I suspect that the reason for setting a purchase price cap for rebates was to avoid the poor optics of owners of luxury vehicles being given back tax dollars in rebates, not to incentivise high mileage users. The govt did increase it from 60K to 70K about a year ago, but still it's an arbitrary number. The feds and the province approve vehicles model by model, according to MSRP rather than actual invoice price. So the XLT SR at $69,000 MSRP makes it under the cap, while the ER at $85,000 does not. This saves everyone the hassle of reviewing zillions of individual invoices. I can't imagine government analysing the market and setting a cap amount that deliberately included or excluded certain models. If they wanted to achieve that, they'd use different metrics than simple MSRP.
Like most things in life, it cuts both ways. Worked for me, because while the red paint job and a mobile charging cable nudged my buy price $500 over the cap, it didn't cost me the rebates. Sadly though, factory incentives and dealer price reductions don't pull the price below the cap unless Ford reduces the MSRP and posts the new price to NRCan.
My second big reason is I suspect Gen 2 will see some big improvements. A regular box for one is a sticking point for me. I'd think the base batt in the 150 will probably increase too, or the cost of the big batt will come down.
A lightning seems like a great choice if you're charging at home most of the time and can work happily within the real world range. My next new truck will be electric I suspect and allow me to drive my regular routes without range related issues. I plan to wait till Gen 2.
This is a perfectly reasonable line of thinking. There's no question that this gen 1 is the opening move in the EV truck game, just electric drive and battery crammed in between the chassis rails of a regular F150. The gen 2, known as T3 (Trust The Truck) will be a full EV "skateboard" platform, and you would expect them to offer most of the cab and box length combinations that gas F150s have now. I'd guess there'll be SUV and midsize truck options as well.

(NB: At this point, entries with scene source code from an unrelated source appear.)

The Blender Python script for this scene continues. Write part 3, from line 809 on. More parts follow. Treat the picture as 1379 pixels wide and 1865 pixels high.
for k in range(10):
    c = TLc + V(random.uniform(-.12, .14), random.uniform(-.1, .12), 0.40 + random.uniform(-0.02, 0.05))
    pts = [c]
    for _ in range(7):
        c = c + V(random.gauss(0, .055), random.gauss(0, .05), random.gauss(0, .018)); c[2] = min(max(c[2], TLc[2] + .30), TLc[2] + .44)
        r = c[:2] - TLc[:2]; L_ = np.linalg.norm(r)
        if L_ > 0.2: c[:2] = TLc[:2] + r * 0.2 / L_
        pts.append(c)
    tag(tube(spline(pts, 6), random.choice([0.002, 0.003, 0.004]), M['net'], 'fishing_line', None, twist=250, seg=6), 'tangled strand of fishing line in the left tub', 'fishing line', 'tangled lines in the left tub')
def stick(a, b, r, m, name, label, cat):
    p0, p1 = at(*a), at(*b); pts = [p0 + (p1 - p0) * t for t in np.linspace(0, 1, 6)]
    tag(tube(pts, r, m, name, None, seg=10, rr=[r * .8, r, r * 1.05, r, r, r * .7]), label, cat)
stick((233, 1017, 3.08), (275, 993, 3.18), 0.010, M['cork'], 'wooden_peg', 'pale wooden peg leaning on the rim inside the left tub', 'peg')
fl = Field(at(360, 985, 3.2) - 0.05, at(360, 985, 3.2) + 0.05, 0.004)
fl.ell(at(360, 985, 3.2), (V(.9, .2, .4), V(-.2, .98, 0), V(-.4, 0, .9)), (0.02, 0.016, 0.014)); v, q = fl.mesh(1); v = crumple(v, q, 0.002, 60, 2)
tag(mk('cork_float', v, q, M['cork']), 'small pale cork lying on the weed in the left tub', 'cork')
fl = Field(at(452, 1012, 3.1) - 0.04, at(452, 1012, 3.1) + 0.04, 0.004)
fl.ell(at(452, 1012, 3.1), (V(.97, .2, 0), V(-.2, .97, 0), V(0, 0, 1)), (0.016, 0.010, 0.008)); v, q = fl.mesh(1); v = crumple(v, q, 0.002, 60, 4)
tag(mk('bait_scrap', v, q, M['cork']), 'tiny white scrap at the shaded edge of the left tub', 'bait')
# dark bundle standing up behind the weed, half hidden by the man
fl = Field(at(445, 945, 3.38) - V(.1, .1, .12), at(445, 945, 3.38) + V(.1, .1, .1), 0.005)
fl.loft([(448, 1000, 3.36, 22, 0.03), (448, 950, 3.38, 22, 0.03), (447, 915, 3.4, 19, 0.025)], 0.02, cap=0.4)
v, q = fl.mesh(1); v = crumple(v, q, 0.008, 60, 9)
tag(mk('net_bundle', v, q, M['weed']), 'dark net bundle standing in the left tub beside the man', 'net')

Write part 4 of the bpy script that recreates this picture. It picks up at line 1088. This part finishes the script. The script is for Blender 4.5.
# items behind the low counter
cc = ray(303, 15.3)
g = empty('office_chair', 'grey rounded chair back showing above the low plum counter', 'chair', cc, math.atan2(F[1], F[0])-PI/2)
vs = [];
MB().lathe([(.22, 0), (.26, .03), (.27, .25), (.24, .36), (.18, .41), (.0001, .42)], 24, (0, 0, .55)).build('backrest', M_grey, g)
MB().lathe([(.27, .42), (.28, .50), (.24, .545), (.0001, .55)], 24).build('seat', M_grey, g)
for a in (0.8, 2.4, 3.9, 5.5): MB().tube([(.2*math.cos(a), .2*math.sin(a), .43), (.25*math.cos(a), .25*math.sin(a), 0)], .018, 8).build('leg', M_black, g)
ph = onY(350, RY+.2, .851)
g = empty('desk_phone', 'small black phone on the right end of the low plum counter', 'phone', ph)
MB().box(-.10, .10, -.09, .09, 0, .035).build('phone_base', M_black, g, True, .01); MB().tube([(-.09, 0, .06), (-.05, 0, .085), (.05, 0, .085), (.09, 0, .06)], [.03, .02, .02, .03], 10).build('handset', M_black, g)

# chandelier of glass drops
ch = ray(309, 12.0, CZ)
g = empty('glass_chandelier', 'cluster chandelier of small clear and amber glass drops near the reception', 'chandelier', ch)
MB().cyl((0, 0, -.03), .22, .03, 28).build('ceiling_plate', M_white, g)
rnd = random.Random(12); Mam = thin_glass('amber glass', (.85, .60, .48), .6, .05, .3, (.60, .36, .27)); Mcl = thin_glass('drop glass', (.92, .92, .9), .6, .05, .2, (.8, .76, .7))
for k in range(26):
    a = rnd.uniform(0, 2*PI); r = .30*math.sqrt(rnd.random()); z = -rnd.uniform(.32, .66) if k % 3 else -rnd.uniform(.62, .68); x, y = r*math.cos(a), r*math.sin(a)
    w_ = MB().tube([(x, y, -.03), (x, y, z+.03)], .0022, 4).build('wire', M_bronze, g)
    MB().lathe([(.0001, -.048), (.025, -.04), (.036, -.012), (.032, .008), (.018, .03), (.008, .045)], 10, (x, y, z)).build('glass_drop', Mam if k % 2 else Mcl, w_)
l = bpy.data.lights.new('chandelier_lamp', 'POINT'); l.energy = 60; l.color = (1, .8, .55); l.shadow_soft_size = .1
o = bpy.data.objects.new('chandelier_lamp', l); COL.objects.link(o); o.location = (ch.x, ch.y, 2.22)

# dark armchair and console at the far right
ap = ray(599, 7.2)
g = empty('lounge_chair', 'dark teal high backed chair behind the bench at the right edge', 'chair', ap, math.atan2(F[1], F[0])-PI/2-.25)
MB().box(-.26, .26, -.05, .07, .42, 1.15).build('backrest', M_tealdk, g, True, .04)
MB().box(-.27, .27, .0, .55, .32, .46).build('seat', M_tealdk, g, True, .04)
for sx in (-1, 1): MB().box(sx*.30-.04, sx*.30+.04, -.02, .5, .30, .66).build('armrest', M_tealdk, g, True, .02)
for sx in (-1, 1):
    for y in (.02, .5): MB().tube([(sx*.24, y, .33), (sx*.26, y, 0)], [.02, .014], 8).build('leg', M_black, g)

Surely Ford is working hard on a battery solution that provides the optimum balance between power, recharge speed, storage capacity, weight, longevity, power output and cost. It'll almost certainly be better on most of those metrics than the pack in the current Lightning, but by how much, a lot or a little?
The short box bothered me too, but it was that or nothing. There's times now where I wish it was a foot or so longer, but that huge frunk does help, a lot more useful than I thought it would be. I keep three packout boxes of cordless tools and accessories in there more or less full time, out of the weather, away from larcenous eyes, and with charging power available right there.